IAS Gyan

Daily News Analysis


21st February, 2023 POLITY AND GOVERNANCE

Copyright infringement not intended


  • The Union government is planning to change the Supreme Court’s guidelines for the designation of senior lawyers, issued by the Court in the case of ‘Indira Jaising vs. Union of India’ (2017).
    • The government stated that the guidelines are not comprehensive.


  • In 2017, the Supreme Court released a list of “Guidelines to Regulate the Conferment of Designation of Senior Advocates”. These guidelines after a case filed by India’s first woman Senior Advocate Indira Jaising (‘Indira Jaising vs. Union of India’), for greater transparency in the process of designating.
  • The Court guidelines discouraged the system of ‘voting by secret ballot”, except in cases where it was “unavoidable.”
  • According to the 2018 guidelines, a “Committee for Designation of Senior Advocates” was created under the chair of the Chief Justice of India (CJI) and consists of two senior-most Supreme Court judges, the Attorney General of India, and a “member of the Bar” nominated by the chair and other members.
    • The Committee was to meet at least twice a year.
  • The CJI or any other judge could recommend the name of an advocate for the designation of senior lawyers.
    • Advocates could also submit their applications to the committee, after which the committee members would evaluate them on several criteria like 10-20 years of legal practice, be it as an advocate, district judge, or judicial member of an Indian tribunal where qualification for eligibility is not less than that prescribed for a district judge.

Process before 2017

  • Section 16 (1) of the Advocates Act, 1961 states that “there shall be two classes of advocates, namely, senior advocates and other advocates.”
  • Section 16 (2) allows an advocate to be designated as a senior advocate if he consents to it, and “if the Supreme Court or a High Court is of opinion that by virtue of his ability (knowledge or experience in law], he is deserving of such distinction.”
  • The Chief Justice of India designated an advocate as a ‘senior’ advocate.

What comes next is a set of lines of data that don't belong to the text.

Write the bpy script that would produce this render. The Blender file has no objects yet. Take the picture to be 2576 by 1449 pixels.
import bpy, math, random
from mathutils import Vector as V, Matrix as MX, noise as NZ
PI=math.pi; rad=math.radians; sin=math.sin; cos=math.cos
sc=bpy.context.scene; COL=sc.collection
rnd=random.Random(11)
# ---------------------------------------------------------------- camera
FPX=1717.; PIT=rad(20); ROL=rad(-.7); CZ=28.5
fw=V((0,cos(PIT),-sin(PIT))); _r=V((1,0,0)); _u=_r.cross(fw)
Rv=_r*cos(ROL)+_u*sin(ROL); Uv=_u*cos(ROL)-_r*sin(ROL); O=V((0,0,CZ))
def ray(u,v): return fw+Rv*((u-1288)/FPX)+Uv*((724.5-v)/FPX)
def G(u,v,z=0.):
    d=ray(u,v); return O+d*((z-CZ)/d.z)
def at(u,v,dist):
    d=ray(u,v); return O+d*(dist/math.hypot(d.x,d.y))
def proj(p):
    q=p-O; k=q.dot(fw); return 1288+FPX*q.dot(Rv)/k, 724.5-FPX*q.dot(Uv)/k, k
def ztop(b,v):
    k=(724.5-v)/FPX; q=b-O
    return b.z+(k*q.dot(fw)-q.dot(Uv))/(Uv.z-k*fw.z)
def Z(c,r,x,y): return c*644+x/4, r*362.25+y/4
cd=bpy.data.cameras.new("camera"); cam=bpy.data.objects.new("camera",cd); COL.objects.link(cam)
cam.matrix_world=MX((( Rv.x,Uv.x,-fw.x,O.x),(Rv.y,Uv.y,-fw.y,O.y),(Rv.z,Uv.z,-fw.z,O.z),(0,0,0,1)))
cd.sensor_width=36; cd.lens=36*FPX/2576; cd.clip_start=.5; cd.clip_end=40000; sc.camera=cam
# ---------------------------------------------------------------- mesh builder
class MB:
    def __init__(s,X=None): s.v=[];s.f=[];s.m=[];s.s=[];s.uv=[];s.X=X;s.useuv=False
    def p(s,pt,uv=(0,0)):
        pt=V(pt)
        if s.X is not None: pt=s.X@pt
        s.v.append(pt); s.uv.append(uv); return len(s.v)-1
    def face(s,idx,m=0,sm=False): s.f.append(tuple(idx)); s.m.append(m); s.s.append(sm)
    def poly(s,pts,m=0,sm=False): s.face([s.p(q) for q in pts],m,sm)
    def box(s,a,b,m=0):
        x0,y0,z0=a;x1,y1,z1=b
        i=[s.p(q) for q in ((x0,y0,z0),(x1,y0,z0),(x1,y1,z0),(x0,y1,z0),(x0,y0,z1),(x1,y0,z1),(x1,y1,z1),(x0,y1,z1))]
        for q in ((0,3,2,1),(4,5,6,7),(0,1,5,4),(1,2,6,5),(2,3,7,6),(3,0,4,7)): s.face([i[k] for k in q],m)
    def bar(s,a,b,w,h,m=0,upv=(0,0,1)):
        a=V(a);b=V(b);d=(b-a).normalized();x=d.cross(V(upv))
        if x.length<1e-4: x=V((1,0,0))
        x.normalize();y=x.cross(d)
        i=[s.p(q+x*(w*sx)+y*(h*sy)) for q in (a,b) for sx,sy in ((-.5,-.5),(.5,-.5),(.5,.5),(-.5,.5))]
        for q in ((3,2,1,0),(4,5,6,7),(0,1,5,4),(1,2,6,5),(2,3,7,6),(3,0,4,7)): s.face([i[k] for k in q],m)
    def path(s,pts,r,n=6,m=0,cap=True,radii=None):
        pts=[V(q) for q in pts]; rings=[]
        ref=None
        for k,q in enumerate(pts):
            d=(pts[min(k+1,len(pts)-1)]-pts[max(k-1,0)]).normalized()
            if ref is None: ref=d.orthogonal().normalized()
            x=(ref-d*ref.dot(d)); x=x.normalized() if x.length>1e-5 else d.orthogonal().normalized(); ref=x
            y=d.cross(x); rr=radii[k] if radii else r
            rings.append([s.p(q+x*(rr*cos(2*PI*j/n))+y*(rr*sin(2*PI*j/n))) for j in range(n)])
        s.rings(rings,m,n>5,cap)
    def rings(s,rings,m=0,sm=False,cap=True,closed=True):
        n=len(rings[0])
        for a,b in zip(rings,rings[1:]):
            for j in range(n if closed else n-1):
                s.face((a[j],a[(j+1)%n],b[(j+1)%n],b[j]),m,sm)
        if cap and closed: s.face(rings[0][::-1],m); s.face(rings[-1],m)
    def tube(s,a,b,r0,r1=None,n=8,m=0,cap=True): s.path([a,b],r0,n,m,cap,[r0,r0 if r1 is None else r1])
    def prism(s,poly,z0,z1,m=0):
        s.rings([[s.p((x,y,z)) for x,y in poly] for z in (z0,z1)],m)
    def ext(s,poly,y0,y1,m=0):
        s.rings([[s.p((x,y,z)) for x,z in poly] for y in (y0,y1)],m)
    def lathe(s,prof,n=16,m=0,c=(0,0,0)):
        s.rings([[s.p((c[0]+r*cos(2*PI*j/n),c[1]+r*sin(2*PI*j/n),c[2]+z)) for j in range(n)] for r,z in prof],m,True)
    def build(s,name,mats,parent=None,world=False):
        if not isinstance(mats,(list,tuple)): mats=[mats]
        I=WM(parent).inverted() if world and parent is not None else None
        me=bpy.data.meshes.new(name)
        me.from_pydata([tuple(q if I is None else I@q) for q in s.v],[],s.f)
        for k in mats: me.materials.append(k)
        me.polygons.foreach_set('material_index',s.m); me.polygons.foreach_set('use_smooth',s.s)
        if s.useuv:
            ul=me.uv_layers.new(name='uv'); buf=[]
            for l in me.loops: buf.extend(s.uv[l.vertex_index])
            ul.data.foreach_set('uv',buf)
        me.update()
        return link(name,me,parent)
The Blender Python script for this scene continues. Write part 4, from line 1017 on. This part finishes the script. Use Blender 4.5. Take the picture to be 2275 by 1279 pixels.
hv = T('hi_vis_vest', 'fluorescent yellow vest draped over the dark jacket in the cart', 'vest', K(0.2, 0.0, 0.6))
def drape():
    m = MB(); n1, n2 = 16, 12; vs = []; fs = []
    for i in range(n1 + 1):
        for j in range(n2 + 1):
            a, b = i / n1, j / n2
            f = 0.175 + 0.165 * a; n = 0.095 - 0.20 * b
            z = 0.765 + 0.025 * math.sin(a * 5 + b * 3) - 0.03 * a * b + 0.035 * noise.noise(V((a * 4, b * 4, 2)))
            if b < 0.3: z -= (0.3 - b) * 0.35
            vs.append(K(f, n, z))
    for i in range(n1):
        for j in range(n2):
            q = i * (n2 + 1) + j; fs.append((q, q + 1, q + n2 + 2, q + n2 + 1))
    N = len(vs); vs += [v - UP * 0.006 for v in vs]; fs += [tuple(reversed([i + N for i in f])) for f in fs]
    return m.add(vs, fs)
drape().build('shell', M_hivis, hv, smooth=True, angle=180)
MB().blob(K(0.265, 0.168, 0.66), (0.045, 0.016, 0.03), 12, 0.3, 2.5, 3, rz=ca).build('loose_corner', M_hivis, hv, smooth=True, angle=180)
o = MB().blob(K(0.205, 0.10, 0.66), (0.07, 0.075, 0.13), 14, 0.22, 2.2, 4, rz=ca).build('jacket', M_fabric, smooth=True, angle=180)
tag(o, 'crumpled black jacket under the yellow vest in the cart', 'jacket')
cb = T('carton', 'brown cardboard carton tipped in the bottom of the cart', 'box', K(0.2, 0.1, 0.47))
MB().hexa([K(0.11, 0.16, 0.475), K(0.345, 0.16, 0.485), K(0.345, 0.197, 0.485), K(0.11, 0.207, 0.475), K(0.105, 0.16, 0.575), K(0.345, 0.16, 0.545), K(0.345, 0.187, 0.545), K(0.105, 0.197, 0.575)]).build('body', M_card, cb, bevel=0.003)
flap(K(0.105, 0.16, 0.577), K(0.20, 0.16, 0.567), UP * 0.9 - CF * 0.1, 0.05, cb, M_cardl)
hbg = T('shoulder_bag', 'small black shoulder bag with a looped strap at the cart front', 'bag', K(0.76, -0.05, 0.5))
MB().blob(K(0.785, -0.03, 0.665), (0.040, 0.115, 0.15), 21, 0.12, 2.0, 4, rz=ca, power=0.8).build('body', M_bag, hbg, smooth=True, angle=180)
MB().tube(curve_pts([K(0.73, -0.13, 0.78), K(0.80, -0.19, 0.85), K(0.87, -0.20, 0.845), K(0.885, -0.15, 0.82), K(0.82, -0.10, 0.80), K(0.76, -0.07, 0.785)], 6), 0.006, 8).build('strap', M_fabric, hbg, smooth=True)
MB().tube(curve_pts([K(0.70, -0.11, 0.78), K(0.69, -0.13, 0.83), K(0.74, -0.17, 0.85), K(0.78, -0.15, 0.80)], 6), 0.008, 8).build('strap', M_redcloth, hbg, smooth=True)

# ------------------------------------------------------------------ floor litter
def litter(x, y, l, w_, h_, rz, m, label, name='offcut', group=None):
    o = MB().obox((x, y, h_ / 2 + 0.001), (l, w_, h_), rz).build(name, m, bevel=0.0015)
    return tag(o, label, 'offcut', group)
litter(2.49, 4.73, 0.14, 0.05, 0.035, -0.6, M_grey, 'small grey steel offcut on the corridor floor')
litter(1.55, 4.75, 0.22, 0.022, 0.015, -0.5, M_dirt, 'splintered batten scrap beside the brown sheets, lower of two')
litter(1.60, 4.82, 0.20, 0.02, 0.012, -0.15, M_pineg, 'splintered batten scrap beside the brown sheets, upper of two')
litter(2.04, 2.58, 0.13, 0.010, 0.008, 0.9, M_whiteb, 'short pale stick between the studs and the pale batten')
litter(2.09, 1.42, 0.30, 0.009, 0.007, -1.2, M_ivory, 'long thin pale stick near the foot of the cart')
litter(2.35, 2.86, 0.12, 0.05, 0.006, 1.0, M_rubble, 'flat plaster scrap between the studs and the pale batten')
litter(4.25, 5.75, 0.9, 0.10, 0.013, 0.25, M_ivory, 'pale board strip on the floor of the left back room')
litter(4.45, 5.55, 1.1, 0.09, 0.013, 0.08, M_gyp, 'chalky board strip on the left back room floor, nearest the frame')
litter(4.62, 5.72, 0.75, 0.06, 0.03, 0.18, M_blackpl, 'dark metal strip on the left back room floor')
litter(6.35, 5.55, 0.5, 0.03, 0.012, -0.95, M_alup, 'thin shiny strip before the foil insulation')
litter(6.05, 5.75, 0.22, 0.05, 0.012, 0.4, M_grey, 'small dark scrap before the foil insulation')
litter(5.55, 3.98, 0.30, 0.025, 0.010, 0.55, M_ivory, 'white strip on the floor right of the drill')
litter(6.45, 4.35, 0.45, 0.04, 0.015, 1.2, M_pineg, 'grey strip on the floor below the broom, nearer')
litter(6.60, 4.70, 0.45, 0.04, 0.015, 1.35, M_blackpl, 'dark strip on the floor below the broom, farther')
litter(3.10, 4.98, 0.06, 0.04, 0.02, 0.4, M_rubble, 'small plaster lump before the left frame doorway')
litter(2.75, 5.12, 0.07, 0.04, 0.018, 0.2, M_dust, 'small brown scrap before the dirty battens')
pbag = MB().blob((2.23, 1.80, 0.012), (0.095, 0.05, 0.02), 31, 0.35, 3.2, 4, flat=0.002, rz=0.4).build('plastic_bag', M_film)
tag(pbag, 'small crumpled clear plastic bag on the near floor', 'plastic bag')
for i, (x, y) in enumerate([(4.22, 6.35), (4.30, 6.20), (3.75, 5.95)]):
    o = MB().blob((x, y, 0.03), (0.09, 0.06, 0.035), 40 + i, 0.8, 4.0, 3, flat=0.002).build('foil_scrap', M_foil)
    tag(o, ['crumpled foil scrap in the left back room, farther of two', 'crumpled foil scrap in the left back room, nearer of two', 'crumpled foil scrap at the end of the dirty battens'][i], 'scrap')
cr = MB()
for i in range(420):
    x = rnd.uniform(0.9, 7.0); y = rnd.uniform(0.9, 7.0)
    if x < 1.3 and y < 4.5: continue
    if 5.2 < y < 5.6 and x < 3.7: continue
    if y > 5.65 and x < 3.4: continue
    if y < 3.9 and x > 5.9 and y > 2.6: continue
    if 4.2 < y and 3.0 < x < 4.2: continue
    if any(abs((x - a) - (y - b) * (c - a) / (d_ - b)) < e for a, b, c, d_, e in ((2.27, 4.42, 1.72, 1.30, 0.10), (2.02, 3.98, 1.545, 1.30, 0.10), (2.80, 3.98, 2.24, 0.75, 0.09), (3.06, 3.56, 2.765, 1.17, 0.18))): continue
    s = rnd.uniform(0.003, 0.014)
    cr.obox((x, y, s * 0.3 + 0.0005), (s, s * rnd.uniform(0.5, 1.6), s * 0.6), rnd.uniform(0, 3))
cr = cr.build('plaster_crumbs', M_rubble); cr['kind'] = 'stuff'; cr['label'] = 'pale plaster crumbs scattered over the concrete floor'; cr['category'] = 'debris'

Supreme Court decision in the ‘Indira Jaising’ case

  • In 2017, senior advocate Indira Jaising challenged the existing process as “opaque”, “arbitrary” and “fraught with nepotism.”
  • In October 2017, a three-judge bench of the Supreme Court headed by the Chief Justice of India decided to lay down guidelines for itself and all High Courts on the process of designating senior advocates.
    • The court decided to set up a “permanent committee” and a “permanent secretariat”, a body tasked with receiving and compiling all applications for designation with relevant data, information, and the number of reported and unreported judgments.
    • After this, the proposal for designation is to be published by it on the official website of the concerned court, inviting suggestions and views, which shall then be forwarded to the permanent committee for scrutiny.
    • The committee then interviews the candidate and makes an overall evaluation based on years of practice, pro-bono work undertaken, judgments, publications, and a personality test.
    • Once a candidate’s name is approved, it will be forwarded to the Full Court to decide based on the majority.
      • The Full Court can also recall the designation of a senior advocate.